Eisner v. Macomber — Quick Summary

Eisner v. Macomber

252 U.S. 189 (1920), Supreme Court of the United States

In Brief

Eisner v. Macomber is a foundational case in federal income tax and constitutional law that shaped the meaning of "income" under the Sixteenth Amendment.

Key Issue

Whether a pro rata stock dividend, representing a capitalization of surplus that leaves each shareholder's proportionate interest in the corporation unchanged, constitutes "income" within the meaning of the Sixteenth Amendment and is therefore taxable without apportionment.

The Rule

For Sixteenth Amendment purposes, "income" denotes a gain derived from capital, from labor, or from both combined, and requires realization—a severance from capital—so that it is available for the taxpayer's separate use and benefit. The Amendment removed the apportionment requirement only for taxes that are, in fact, laid on income as so understood; it did not broaden the taxing power to permit non-apportioned direct taxes on capital.
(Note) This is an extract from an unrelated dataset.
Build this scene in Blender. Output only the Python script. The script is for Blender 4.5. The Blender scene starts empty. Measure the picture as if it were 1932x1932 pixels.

A pro rata stock dividend, which merely evidences the reallocation of corporate surplus into capital without altering the shareholder's proportionate ownership, is not income.

Bottom Line

No. A pro rata stock dividend that capitalizes corporate surplus and leaves the shareholder's proportionate interest unchanged is not "income" under the Sixteenth Amendment; Congress may not tax it as income without apportionment.

Why It Matters

Eisner v. Macomber is pivotal for three reasons. First, it constitutionalized a realization requirement for income by insisting on a severance from capital before a gain becomes taxable without apportionment. Second, it confirmed that the Sixteenth Amendment did not expand the nature of the taxing power to reach capital; it only eliminated apportionment for true income taxes. Third, it shaped statutory law: today, Internal Revenue Code § 305 generally excludes pro rata stock dividends from gross income (with exceptions), reflecting Macomber's core holding. Although later decisions—especially Commissioner v. Glenshaw Glass Co. (1955) and Koshland v. Helvering (1936)—narrowed Macomber's reach and adopted a broader, more functional notion of income and realization, Macomber remains a touchstone in debates over realization, mark-to-market taxation, and the constitutional limits of federal taxing power.